The Lion in Winter

It’s never difficult to tell when Nakata-san has arrived; his “Konnichiwa!” is loud, authoritative, and sends the staff into a tizzy of keigo and bowing. I am usually in the 2 foot-square break area when he descends upon us, at the ready with my single piece of paper and a sheet of news topics to discuss. Because Nakata-san comes to class from his office, he is often up to 10 minutes late. This is why yesterday, when I failed to catch that booming, “Konnichiwa!” I assumed he hadn’t yet arrived. I curled up on my tiny stool, debating whether or not to tear into my Calbee potato sticks just yet.

Pumpkin-san poked her head into the break cube.

“Ribu-chan!” she said gently. “Nakata-san is here.”

“Are you sure?” I asked incredulously. “I didn’t hear – uh, see him come in.”

I had to see it to believe it but Pumpkin-san was right; there he was, slumped at the desk with his Russian stoat-collared tweed coat slung over a chair. When I entered, flush with apologies, he didn’t stand to shake my hand as per the usual, merely reached out weakly, his usually bear-like grip limp in my hand.

“Please excuse me,” he said. “Last night, I had too much drink.”

Ah. Of course. A hangover is the only thing that can bring down a man like Nakata-san; the thorn in his massive paw. Even in the face of the global economic crisis, Nakata-san remains cheerful. His family’s company is rock-solid, he says. The yen is strong, especially against the Pound and the Euro – his upcoming trip to France will be a breeze. Things can always be worse.

“Have you been reading about North Korea’s threats?” I ask.

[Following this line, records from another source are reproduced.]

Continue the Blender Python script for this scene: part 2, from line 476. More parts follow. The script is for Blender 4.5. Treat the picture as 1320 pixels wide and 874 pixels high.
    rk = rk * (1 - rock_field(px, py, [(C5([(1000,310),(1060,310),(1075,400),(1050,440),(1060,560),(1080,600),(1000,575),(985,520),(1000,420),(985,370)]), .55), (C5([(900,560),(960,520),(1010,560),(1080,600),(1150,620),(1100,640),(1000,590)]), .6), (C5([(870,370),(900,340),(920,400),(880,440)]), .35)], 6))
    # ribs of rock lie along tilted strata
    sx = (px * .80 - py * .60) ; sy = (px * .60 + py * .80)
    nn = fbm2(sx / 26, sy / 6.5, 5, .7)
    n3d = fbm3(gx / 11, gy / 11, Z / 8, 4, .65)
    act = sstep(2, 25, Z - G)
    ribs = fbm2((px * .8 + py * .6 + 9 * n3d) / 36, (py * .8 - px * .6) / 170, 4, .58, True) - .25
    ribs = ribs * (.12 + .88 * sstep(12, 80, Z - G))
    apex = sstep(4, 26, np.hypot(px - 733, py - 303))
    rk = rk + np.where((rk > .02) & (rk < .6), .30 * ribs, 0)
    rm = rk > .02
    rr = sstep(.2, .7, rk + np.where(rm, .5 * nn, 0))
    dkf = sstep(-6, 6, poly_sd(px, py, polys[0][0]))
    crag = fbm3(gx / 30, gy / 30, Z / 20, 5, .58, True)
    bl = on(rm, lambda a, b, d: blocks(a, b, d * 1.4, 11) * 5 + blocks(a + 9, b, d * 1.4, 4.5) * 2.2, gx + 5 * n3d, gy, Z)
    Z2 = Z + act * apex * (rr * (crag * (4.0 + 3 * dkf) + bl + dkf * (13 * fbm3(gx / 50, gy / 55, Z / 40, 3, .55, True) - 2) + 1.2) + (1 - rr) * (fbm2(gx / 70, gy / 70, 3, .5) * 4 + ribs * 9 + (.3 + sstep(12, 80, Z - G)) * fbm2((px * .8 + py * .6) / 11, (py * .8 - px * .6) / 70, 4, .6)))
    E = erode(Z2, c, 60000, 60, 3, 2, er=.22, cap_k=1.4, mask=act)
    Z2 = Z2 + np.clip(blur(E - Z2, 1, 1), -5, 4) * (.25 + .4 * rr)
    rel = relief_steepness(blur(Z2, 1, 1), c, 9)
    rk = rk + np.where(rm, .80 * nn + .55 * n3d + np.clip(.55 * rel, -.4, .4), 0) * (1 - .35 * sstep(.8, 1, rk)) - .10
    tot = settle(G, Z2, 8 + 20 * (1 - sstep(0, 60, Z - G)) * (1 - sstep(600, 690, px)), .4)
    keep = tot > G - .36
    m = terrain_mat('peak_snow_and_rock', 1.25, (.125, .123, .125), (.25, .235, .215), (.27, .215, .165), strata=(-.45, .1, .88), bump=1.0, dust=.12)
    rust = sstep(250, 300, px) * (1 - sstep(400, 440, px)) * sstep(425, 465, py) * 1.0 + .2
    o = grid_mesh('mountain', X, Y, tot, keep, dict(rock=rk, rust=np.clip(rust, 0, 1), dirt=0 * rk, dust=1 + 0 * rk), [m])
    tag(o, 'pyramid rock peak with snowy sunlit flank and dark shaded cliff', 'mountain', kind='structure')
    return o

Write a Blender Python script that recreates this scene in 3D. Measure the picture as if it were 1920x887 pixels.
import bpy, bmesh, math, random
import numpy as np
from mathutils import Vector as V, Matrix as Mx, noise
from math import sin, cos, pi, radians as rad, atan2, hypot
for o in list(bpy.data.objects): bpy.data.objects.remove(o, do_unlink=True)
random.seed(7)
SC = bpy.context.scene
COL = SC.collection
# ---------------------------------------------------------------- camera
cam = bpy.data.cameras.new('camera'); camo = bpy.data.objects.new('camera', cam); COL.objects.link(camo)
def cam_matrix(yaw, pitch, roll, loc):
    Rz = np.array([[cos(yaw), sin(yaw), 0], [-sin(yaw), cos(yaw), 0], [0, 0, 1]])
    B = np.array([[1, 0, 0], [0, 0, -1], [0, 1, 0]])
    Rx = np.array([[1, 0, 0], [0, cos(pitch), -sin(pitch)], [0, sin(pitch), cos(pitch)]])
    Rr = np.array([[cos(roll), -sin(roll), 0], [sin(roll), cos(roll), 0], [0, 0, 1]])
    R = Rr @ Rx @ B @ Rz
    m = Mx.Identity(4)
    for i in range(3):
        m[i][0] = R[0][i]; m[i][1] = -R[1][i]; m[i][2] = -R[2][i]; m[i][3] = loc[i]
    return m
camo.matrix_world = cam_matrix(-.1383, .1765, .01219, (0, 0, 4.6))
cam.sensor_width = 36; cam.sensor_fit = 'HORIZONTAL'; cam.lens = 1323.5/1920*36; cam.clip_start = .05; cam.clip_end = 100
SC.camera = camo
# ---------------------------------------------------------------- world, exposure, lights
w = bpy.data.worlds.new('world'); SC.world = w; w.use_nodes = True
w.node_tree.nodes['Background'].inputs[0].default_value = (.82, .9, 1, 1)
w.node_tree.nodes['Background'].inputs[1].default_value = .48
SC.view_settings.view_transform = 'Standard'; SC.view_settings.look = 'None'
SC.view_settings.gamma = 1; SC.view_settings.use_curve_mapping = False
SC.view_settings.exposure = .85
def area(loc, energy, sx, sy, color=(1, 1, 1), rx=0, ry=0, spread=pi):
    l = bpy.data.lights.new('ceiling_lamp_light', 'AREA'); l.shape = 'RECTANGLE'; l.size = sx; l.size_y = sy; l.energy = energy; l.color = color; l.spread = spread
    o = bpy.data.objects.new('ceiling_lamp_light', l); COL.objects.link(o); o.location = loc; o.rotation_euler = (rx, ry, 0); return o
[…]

“Nonsense!” he guffaws. “They have no power.”

“You’re not even a little nervous? April 3rd is coming up.”

“Not nervous.”

“Well, I’m nervous.”

“Why?” he asks. “Is no problem.”

Yesterday, though, there was no talk of the yen or Kim Jong-Il’s apparently gnat-like buzzing. Instead, the man gulped swallow after swallow of his bottled water, following my questions with uncharacteristic lethargy.

“I’m sorry,” he said after only 15 minutes of our lesson had passed. “I must go home.”

“Wow, you really are feeling awful, aren’t you?”

“Too much wine,” he said.”I go to home now.”

And, hoisting his massive coat around himself, he was gone – as silently and dejectedly as he had come.